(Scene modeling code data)
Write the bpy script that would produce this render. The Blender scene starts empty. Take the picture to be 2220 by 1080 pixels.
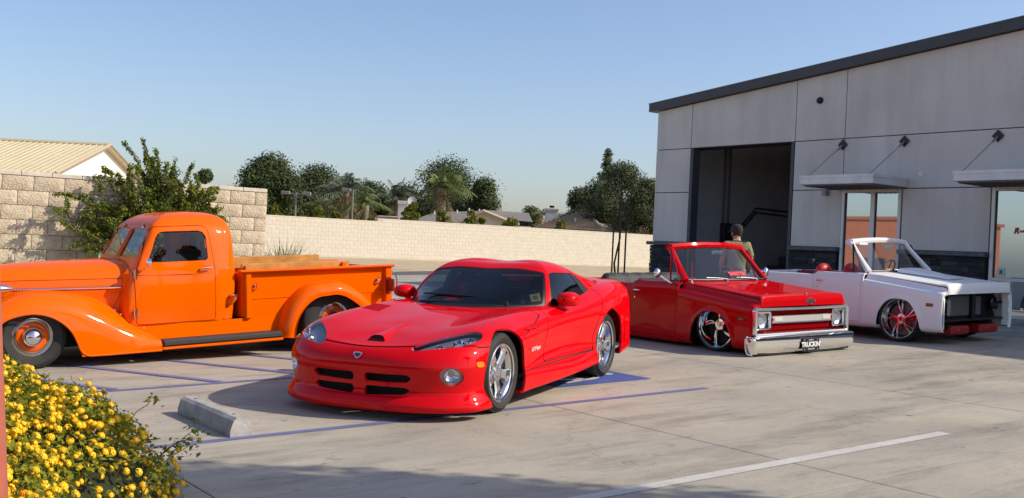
import bpy, bmesh, math, random
import numpy as np
from mathutils import Matrix, Vector
R = math.radians
rng = random.Random(7)

# ------------------------------------------------------------------ camera, world, sun, exposure
SLOPE = 0.0286                      # the lot climbs gently towards the workshop
SUN = Vector((0.95, -0.92, 1.0)).normalized()
scene = bpy.context.scene
COL = scene.collection
cam_data = bpy.data.cameras.new('camera')
cam_data.sensor_width = 36.0
cam_data.lens = 36.0 * 2269.7 / 2220.0
cam_data.clip_start = 0.05
cam_data.clip_end = 3000.0
camera = bpy.data.objects.new('camera', cam_data)
COL.objects.link(camera)
scene.camera = camera
def aim(th, pitch, roll):
    fw = Vector((math.cos(th) * math.cos(pitch), math.sin(th) * math.cos(pitch), math.sin(pitch)))
    rt = Vector((math.sin(th), -math.cos(th), 0))
    up = rt.cross(fw)
    x = rt * math.cos(roll) + up * math.sin(roll)
    y = -rt * math.sin(roll) + up * math.cos(roll)
    m = Matrix((x, y, -fw)).transposed().to_4x4()
    m.translation = (0, 0, 1.515)
    return m
camera.matrix_world = aim(R(53.054), R(-0.191), R(2.63))

world = bpy.data.worlds.new('World')
scene.world = world
world.use_nodes = True
wn = world.node_tree
wn.nodes.clear()
w_out = wn.nodes.new('ShaderNodeOutputWorld')
w_bg = wn.nodes.new('ShaderNodeBackground')
w_sky = wn.nodes.new('ShaderNodeTexSky')
w_sky.sky_type = 'NISHITA'
w_sky.sun_disc = False
w_sky.sun_elevation = math.asin(SUN.z)
w_sky.sun_rotation = math.atan2(SUN.x, SUN.y)
w_sky.altitude = 0.0
w_sky.air_density = 1.0
w_sky.dust_density = 1.5
w_sky.ozone_density = 3.0
w_bg.inputs['Strength'].default_value = 0.145
w_tint = wn.nodes.new('ShaderNodeMix')          # camera white balance: a touch less green
w_tint.data_type = 'RGBA'
w_tint.blend_type = 'MULTIPLY'
w_tint.inputs[0].default_value = 1.0
w_tint.inputs[7].default_value = (0.965, 0.925, 0.955, 1)
wn.links.new(w_sky.outputs[0], w_tint.inputs[6])
wn.links.new(w_tint.outputs[2], w_bg.inputs[0])
wn.links.new(w_bg.outputs[0], w_out.inputs[0])

sun_data = bpy.data.lights.new('sun', 'SUN')
sun_data.energy = 4.1
sun_data.angle = R(0.55)
sun_data.color = (1.0, 0.90, 0.74)
sun_lamp = bpy.data.objects.new('sun', sun_data)
COL.objects.link(sun_lamp)
sun_lamp.rotation_euler = SUN.to_track_quat('Z', 'Y').to_euler()
sun_lamp.location = SUN * 60
vs = scene.view_settings
vs.view_transform = 'Standard'
vs.look = 'None'
vs.exposure = 0.28
vs.gamma = 1.0
vs.use_curve_mapping = False
scene.render.film_transparent = False
try:
    scene.cycles.max_bounces = 8
    scene.cycles.transparent_max_bounces = 12
    scene.cycles.caustics_reflective = False
    scene.cycles.caustics_refractive = False
except Exception:
    pass

# ------------------------------------------------------------------ materials
MATS = {}
def nt(m):
    return m.node_tree.nodes, m.node_tree.links
def mat(name, col, rough=0.6, metal=0.0, coat=0.0, spec=0.5, noise=None, bump=None, alpha=1.0, trans=0.0, ior=1.45, emit=None):
    """plain principled material; noise=(scale, amount) varies the colour, bump=(scale, strength) adds relief"""
    if name in MATS:
        return MATS[name]
    m = bpy.data.materials.new(name)
    m.use_nodes = True
    N, L = nt(m)
    b = N['Principled BSDF']
    b.inputs['Base Color'].default_value = (*col, 1)
    b.inputs['Roughness'].default_value = rough
    b.inputs['Metallic'].default_value = metal
    b.inputs['Coat Weight'].default_value = coat
    b.inputs['Coat Roughness'].default_value = 0.03
    b.inputs['Specular IOR Level'].default_value = spec
    b.inputs['IOR'].default_value = ior
    b.inputs['Transmission Weight'].default_value = trans
    if alpha < 1:
        b.inputs['Alpha'].default_value = alpha
    tc = N.new('ShaderNodeTexCoord')
    if noise:
        sc, amt = noise[0], noise[1]
        t = N.new('ShaderNodeTexNoise')
        t.inputs['Scale'].default_value = sc
        t.inputs['Detail'].default_value = 6
        t.inputs['Roughness'].default_value = 0.65
        L.new(tc.outputs['Object'], t.inputs['Vector'])
        mx = N.new('ShaderNodeMix')
        mx.data_type = 'RGBA'
        lo = [max(0, c * (1 - amt)) for c in col]
        hi = [min(1, c * (1 + amt)) for c in col]
        if len(noise) > 2:
            hi = noise[2]
        mx.inputs[6].default_value = (*lo, 1)
        mx.inputs[7].default_value = (*hi, 1)
        mr = N.new('ShaderNodeMapRange')
        mr.inputs[1].default_value = 0.3
        mr.inputs[2].default_value = 0.7
        L.new(t.outputs[0], mr.inputs[0])
        L.new(mr.outputs[0], mx.inputs[0])
        L.new(mx.outputs[2], b.inputs['Base Color'])
    if bump:
        t2 = N.new('ShaderNodeTexNoise')
        t2.inputs['Scale'].default_value = bump[0]
        t2.inputs['Detail'].default_value = 5
        L.new(tc.outputs['Object'], t2.inputs['Vector'])
        bp = N.new('ShaderNodeBump')
        bp.inputs['Strength'].default_value = bump[1]
        bp.inputs['Distance'].default_value = bump[2] if len(bump) > 2 else 0.02
        L.new(t2.outputs[0], bp.inputs['Height'])
        L.new(bp.outputs[0], b.inputs['Normal'])
    MATS[name] = m
    return m

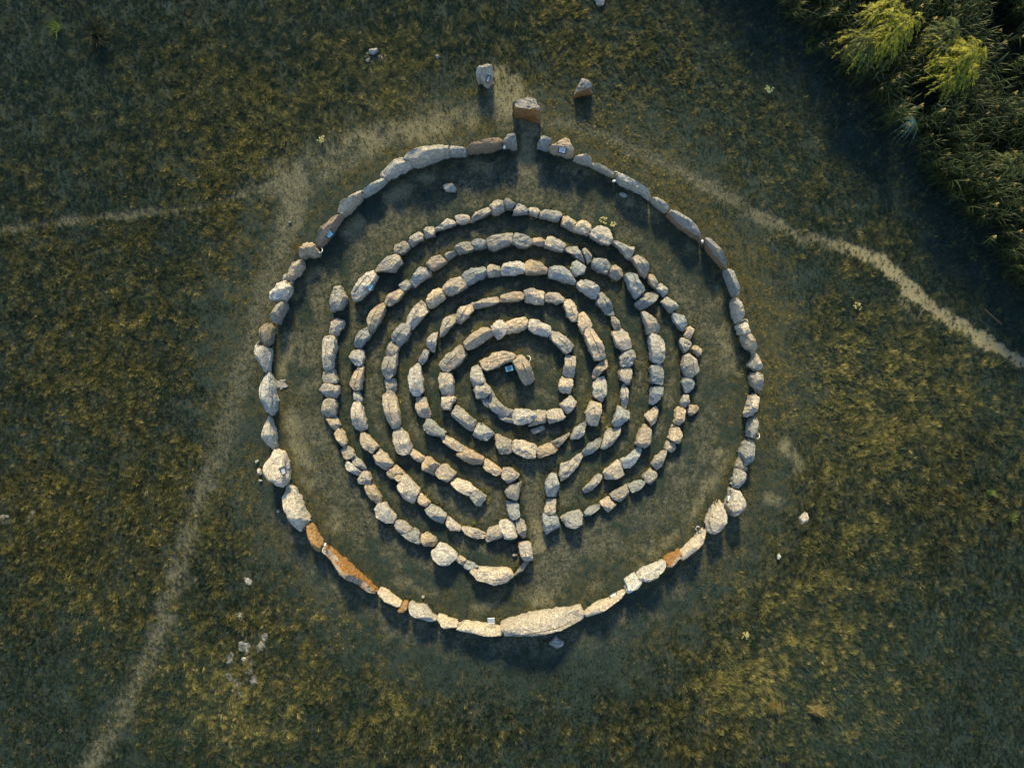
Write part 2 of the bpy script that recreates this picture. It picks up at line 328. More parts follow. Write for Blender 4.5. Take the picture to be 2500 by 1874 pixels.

- [Work to do] Please take the lines from the beginning of the data above through the line holding "rng = random.Random(7)" and transcribe them exactly, without any pictures.

- [Exercise output]
Write the bpy script that would produce this render. The Blender scene starts empty. Take the picture to be 2220 by 1080 pixels.
import bpy, bmesh, math, random
import numpy as np
from mathutils import Matrix, Vector
R = math.radians
rng = random.Random(7)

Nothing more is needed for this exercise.